Sampson Carrasco's previous actions run counter to the goals he currently claims to hold. And when Sampson Carrasco persuaded Don Quixote to leave La Mancha, he expressly violated the housekeeper's trust. At best, Sampson is confused and ambivalent. At worst, he is a manipulative liar with dark opaque intentions. Either way, Sampson Carrasco makes a parody of his Biblical name. Sampson was an Old Testament "Hercules," renown for his prowess as a warrior and generally known as the strongest man alive. Sampson Carrasco, a scrawny bachelor-student, uses tactics much closer to the ultimately failed efforts of the Biblical Sampson's enemies.

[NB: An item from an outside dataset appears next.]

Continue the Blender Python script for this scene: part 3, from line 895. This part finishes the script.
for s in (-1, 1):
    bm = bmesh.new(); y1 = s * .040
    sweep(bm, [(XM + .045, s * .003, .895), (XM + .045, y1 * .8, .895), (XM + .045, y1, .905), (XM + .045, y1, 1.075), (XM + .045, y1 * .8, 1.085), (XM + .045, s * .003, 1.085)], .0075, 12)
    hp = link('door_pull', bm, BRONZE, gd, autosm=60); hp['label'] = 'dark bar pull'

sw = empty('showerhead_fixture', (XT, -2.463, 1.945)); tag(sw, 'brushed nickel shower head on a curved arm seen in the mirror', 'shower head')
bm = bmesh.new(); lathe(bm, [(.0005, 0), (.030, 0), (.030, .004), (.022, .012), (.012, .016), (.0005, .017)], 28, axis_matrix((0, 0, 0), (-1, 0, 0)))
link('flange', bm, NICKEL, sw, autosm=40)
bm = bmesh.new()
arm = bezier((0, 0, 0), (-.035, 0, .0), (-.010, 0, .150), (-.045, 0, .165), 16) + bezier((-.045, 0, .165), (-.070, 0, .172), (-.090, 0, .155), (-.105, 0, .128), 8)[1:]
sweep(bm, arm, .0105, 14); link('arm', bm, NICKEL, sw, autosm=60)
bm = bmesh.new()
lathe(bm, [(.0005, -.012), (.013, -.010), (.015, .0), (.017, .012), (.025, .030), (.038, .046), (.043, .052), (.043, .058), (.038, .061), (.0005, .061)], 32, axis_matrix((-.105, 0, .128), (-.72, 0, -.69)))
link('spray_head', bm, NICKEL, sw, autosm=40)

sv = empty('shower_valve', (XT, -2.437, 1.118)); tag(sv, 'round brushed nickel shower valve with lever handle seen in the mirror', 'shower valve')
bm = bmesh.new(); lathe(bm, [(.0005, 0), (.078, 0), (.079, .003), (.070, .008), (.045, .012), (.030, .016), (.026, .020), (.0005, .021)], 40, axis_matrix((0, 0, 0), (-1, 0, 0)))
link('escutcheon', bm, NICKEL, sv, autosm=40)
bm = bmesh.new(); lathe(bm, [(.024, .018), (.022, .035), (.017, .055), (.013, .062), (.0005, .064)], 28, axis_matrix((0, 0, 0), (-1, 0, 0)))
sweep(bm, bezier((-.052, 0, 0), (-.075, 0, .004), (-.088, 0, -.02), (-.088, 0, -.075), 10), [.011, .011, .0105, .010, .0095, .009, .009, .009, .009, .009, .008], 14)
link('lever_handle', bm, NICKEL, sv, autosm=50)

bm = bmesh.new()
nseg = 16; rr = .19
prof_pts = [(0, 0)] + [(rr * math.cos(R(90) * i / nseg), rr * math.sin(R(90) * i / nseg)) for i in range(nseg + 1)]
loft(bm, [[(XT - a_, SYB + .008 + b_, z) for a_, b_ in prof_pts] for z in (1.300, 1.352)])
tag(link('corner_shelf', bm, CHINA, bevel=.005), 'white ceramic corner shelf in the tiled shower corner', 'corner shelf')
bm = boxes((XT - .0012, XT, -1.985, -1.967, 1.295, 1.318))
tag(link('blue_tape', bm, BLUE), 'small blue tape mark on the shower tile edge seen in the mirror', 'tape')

In Chapter XIII, the arrangement of the pairs of knights and squires provides the opportunity for some insightful social commentary. Don Quixote comments on the impertinence of the Squire of the Wood, who dares to speak in the presence of a knight. The reader should recall Quixote's repeated censures forbidding Sancho to speak in Book One.

The squires' conversation clearly expresses a fantasy on the part of the lower classes. Earlier in the novel, Don Quixote, a gentleman, stresses the fact that he can achieve honor either through "letters" or through "arms." To put it bluntly - Sancho is illiterate, middle-aged, rotund and alcoholic. It is highly unlikely that a man in Sancho Panza's station would have been literate and equally unlikely that he would ever be awarded a position in which he might receive military honor.

Sancho's New World fantasy is one of very ways that a man of low means could vault himself into respectable society. Still, Sancho's specific project is a pure fantasy, derived from Don Quixote's delusions. Don Quixote seeks an honor to bring back to Dulcinea, but Sancho is waiting for an honor to take home to his wife. Sancho seeks an honor to pass on to his children. Don Quixote's motives are chivalric because Quixote can afford this "leisure." Sancho Panza's motives are economic: this "sally" is neither a vacation nor an adventure. It is an investment.